The decision yields more guidance. The Court provided a definition of the “fundamental” nature of a representation and warranty. It underscored that a misstatement of a fundamental representation and warranty would “cause a deal to fall apart.”5

On top of that, the action was brought more than a year after the closing of the transaction. This was possible in part because the representation and warranty in question was “fundamental” and its survival period was longer than the six months applicable to the other representations and warranties in the contract.

Conclusion

Following this decision, it is important for parties to a transaction to pay particular attention to the number, scope and purpose of the fundamental representations and warranties included in a business purchase and sale agreement. Sound management of the risks associated with a transaction often depends on the parties ensuring that such representations and warranties are properly negotiated.

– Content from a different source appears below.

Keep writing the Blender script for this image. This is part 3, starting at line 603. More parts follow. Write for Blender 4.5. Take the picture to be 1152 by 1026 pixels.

1 Jean-Louis BAUDOUIN and Pierre-Gabriel JOBIN, Les Obligations (French only), 6th ed. by P.-G. JOBIN with the collaboration of Nathalie VÉZINA, Cowansville, Qué: Éditions Yvon Blais, 2005, para. 233.
2 See in particular s. 1407 of the Civil Code of Quebec.
3 Heritage Handoff Holdings, LLC v. Fontanella, see Memorandum of Opinion rendered by the United States District Court for the District of Delaware on March 6, 2019.
4 “Section 2.13(a) of the Shareholder Disclosure Schedules sets forth a complete and accurate list of the ten (10) largest customers of the Company for the most recent fiscal year. No such customer has within the last twelve (12) months (i) cancelled, materially decreased or otherwise modified, or to the Shareholder’s Knowledge, threatened to cancel, materially decrease or otherwise modify its relationship with the Company… or (iii) notified the Shareholder or the Company of any dispute of any nature.
5 “A failure of a “core rep” is so serious that it causes a deal to fall apart.” Heritage Handoff Holdings, LLC v. Ronald Fontanella, page 13.